Culture

This Atlanta T-Shirt Line Is the Socially Conscious Brand You Can Proudly Wear

Image courtesy of Rabble and Rouse

Between encouraging you to “Believe Women” and reminding you that “Good People Disobey Bad Laws,” Vanessa Toro wants you to do better. She wants you to be an intersectional feminist, and know that you’re problematic. (We all are, but we can work on it.) Toro thinks you should have your senator on speed dial, and she encourages the Latinx community to wear their pride on their T-shirts. Rabble and Rouse is her to-the-point line of political apparel, and in a market that’s increasingly saturated with opportunistic corporate co-opting, Toro’s tees are the real deal.

The brand’s mission centers on the idea that “what you see, you think. What you think, you become.” And Rabble and Rouse acts on its ideals, too: 20 percent of its profits go to a rotating roster of nonprofits, including ChopArt, a multidisciplinary art program for homeless youth; Access Reproductive Care Southeast, and New American Pathways, a resettlement program for refugees. The latter was the beneficiary of all sales of R&R’s Immigrant tees.

Apart from knowing a purchase can do some good, comfort and design add extra appeal for Rabble and Rouse. No “tacky, terrible font, or boxy” statement shirts here; the feel is soft (tri-blend coziness), and the look is sleek. Colombia-born Toro is an artist, currently VP of creative design at a high-profile advertising agency in Atlanta.

“One of my biggest pet peeves is protest shirts or any kind of statement tees just being like tacky, terrible font, or boxy. None of them are actually good-looking,” she tells me.

Since launching R&R with her partner in the fall of 2015, the landscape has changed for clothing like theirs, and Toro has evolved the line along with the times. Always at the root, though, is the phrase with which she started: Give All the Damns, sparked in response to the onset of “giving zero fucks.”

“I’m not seeing it as much right now, but certainly three, four years ago, was this give zero fucks, I give no fucks. Look at this empty field of fucks. I’m like, why are people so proud about not caring?” she says. “What is so great about not being invested? Not having skin in the game? To me, it just seems like a privileged, asshole-y kind of thing.”
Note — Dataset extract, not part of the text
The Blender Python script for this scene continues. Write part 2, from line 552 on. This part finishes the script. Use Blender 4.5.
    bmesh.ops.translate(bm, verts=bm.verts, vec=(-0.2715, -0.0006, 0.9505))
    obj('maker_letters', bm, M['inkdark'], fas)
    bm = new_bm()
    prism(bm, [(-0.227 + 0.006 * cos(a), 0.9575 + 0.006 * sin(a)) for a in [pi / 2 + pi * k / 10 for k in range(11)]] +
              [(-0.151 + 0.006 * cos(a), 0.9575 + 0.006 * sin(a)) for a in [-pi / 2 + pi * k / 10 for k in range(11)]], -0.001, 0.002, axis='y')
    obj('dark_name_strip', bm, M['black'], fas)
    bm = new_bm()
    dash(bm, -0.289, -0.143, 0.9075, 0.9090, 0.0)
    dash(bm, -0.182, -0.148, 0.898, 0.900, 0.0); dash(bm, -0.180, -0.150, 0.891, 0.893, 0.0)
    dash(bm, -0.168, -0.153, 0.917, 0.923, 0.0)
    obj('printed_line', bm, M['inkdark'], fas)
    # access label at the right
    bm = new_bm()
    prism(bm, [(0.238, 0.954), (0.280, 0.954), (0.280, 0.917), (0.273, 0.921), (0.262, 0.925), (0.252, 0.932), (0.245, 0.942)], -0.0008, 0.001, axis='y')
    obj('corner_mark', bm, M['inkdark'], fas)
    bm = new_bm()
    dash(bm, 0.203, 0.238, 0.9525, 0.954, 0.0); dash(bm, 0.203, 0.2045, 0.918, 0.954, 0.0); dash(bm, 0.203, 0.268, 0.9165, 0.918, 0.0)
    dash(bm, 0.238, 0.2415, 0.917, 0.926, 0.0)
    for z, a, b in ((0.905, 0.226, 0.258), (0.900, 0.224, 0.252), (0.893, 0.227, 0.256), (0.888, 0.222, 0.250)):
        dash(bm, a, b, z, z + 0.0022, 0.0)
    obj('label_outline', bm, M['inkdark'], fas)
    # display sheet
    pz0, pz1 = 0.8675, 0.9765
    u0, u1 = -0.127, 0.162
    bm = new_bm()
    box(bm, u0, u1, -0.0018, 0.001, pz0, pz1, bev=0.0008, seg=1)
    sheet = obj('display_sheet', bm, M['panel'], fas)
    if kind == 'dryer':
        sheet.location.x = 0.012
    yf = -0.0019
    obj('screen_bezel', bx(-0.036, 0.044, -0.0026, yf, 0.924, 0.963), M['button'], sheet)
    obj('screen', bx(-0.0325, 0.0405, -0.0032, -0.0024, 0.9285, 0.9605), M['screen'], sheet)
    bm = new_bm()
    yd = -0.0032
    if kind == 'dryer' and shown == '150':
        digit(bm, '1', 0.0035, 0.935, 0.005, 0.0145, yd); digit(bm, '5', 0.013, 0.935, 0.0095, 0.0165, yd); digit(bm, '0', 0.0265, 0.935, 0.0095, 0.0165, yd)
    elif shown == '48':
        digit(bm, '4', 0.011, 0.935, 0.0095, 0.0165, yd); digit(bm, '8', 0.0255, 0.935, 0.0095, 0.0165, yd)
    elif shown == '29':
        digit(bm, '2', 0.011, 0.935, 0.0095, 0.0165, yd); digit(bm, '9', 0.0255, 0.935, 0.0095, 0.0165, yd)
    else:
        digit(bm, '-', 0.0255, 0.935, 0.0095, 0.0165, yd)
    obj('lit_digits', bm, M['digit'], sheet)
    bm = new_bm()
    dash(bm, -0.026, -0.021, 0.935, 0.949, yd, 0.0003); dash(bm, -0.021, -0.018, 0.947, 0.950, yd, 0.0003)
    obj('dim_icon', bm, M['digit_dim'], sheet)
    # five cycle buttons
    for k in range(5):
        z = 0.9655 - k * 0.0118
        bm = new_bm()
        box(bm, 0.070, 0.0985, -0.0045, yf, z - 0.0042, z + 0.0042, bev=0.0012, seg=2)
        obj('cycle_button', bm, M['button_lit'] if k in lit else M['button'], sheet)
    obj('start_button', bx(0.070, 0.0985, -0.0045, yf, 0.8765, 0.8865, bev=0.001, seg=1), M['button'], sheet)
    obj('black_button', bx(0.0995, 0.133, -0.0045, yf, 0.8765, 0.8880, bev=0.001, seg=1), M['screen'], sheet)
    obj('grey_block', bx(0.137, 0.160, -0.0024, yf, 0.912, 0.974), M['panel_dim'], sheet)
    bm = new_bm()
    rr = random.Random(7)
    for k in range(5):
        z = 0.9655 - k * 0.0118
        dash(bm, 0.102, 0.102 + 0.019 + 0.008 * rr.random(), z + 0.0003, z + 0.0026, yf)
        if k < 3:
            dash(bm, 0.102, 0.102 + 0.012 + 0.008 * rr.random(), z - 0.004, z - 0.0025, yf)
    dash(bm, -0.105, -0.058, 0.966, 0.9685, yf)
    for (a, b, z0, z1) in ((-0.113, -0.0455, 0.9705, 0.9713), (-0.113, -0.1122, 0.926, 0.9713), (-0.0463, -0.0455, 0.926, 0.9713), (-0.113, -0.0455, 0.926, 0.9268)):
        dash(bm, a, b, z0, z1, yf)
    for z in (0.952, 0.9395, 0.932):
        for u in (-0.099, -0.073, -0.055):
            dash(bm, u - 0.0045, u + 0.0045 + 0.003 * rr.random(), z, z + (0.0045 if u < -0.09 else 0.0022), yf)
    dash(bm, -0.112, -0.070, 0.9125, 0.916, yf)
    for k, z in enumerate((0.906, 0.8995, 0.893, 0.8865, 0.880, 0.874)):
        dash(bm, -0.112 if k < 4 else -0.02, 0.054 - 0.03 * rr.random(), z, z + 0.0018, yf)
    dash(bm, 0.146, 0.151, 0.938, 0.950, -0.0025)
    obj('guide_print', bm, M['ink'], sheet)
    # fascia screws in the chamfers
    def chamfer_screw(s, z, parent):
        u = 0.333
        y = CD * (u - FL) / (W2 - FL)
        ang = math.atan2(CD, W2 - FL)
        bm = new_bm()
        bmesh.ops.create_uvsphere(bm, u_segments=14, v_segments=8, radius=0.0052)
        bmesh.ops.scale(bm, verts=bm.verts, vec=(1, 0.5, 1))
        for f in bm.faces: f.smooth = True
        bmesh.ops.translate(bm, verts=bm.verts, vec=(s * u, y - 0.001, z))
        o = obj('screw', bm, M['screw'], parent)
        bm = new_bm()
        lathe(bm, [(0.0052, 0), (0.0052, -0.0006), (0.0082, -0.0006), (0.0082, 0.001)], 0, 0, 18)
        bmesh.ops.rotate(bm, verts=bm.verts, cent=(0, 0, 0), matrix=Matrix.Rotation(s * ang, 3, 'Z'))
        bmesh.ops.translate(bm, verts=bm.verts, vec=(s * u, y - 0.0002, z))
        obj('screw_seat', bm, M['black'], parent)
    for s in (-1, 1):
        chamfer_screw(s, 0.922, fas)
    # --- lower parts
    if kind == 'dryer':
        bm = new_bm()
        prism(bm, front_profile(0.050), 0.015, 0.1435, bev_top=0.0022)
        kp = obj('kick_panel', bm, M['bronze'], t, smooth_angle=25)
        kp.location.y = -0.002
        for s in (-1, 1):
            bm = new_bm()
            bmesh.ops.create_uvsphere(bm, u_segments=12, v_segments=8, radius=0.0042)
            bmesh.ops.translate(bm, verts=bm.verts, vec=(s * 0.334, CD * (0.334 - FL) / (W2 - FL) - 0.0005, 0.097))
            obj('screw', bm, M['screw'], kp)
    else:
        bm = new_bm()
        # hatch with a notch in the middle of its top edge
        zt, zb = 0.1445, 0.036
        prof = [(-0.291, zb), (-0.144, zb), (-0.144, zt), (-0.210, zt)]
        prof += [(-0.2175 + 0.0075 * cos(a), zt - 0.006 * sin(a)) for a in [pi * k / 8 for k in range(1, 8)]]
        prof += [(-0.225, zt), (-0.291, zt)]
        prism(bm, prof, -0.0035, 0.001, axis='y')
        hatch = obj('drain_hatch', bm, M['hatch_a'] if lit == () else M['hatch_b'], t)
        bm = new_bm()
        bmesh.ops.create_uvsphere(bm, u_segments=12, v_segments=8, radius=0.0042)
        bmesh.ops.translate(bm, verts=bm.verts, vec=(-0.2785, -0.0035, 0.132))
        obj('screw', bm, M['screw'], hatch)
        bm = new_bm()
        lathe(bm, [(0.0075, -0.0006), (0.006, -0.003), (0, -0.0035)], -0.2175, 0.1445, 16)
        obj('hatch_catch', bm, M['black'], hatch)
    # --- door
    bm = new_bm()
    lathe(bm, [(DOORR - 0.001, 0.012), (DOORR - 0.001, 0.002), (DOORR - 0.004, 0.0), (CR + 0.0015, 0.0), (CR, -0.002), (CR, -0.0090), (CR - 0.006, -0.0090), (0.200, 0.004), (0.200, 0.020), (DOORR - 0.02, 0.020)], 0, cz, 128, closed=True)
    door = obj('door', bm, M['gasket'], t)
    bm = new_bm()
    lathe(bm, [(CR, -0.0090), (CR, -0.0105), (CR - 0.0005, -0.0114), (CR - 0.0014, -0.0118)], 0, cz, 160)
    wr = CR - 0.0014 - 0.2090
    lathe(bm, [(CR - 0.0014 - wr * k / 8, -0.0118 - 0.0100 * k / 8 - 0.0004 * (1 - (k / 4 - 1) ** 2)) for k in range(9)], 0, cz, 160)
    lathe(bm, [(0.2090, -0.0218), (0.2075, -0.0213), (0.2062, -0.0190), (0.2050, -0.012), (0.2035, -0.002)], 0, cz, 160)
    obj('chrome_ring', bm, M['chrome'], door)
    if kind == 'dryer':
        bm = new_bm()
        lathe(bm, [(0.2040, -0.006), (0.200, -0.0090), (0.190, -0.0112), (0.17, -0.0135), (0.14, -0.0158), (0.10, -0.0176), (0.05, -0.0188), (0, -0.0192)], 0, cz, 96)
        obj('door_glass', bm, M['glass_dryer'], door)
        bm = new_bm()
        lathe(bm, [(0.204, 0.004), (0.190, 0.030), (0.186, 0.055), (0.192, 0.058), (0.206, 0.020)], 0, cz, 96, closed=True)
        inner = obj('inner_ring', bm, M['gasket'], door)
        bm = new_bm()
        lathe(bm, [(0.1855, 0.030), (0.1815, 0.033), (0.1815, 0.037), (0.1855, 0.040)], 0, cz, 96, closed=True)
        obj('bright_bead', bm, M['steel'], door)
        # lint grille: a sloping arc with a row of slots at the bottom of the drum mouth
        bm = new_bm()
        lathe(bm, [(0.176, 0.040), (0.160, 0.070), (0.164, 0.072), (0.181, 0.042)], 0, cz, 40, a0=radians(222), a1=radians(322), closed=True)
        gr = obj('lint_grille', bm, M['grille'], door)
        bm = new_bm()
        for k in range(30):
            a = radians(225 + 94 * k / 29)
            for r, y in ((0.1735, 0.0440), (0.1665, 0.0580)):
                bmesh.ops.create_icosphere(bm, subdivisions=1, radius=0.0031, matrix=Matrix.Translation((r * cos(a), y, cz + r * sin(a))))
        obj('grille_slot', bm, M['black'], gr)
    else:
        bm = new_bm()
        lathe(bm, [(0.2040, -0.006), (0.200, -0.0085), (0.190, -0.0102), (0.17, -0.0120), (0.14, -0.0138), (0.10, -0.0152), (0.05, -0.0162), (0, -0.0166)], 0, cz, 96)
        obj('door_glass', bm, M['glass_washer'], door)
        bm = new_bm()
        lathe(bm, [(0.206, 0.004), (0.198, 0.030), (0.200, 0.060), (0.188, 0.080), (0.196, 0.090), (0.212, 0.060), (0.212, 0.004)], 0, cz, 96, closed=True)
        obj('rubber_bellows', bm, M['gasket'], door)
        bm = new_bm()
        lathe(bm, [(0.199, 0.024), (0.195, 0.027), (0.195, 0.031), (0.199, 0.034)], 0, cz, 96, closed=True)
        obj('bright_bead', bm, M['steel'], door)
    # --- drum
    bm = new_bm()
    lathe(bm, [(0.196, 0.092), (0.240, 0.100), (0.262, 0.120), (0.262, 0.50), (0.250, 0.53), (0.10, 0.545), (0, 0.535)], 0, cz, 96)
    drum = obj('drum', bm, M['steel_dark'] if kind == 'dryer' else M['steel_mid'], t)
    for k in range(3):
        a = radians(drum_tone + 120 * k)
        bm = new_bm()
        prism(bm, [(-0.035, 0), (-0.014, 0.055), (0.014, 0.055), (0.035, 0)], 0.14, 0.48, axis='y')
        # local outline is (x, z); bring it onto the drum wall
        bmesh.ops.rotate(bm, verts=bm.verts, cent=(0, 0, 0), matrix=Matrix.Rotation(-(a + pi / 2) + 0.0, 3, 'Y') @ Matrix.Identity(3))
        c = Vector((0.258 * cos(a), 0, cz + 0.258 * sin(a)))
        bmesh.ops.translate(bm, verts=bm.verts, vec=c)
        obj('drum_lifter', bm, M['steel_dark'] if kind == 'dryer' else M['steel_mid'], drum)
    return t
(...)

“I’m flawed as fuck, but I’m going to try every day to be a better person than I was yesterday.”

Dismissing judgment about not meeting society’s norms is one thing, she adds, but generally, people should care – about politics, about social issues, about the good (or bad) they’re doing in the world. A shirt emblazoned with Do Better – her life philosophy – followed after.

“I kept finding myself saying that to everything… I hold myself to that. Everyday I get up with that in mind: I’m not perfect, nobody is. I’m flawed as fuck, but I’m going to try every day to be a better person than I was yesterday,” she says. “I’m not in competition with anybody other than Vanessa Toro.”

This year marks a decade since she relocated to the so-called Capital of the South from NYC, and Toro remembers falling in love with the city within the first few years. The art world there was “grimey” and cutthroat; Atlanta felt welcoming. Coming from the duality of living in Colombia until she was 5, then living in Providence, Rhode Island, and going back to Colombia regularly, for the first time in her life, Toro felt at home in the ” city of transplants.”

“I grew up working class, kind of poor, and also grew up in South America. So I have a very limited and interesting view of what it means to be Latina or Black or these things, and Atlanta upended that,” she says. “To see people of color in rural areas, that’s just not something in the north, right? Like, people of color stick to the city by design but also by choice. You would never think of going to the country; it’s like, that’s not for us. But here … you can find anything, anywhere.”

Toro makes note that areas outside the city, though, do make her “feel some kind of way.” Atlanta is the “little blue bubble” in a red state with a history of racism, after all. But Georgia is also one of the top 10 US states with the largest Latinx populations, and growing – representing and celebrating that is also part of Toro’s mission.

“Bilingualism is just a part of my everyday; I didn’t learn English until I was like 5,” she says. “Being in the south, there’s just an interesting additional layer… It’s not like being in LA or Chicago, where you see Chicano culture or whatever. Here, I just don’t ever see anything that’s mine, and definitely not Colombian.”

So Toro unveiled a shirt bearing a phrase to explicitly address that: Berraca. “That’s a distinctly Colombian word. That’s not something you’re going to hear—you might hear it in other places, but it might mean something else,” she laughs. “It’s kind of like chingona; it’s basically like a bad bitch: a tough, confident person.”

In R&R’s Cultura line, there’s a chingona shirt too, plus Frida Taught Me (a personal hero since she was 14, Toro says), a stand against gentrification and ICE (el Barrio se Defiende), and one that’s fitted specifically for her new southern home: Hola, Y’all.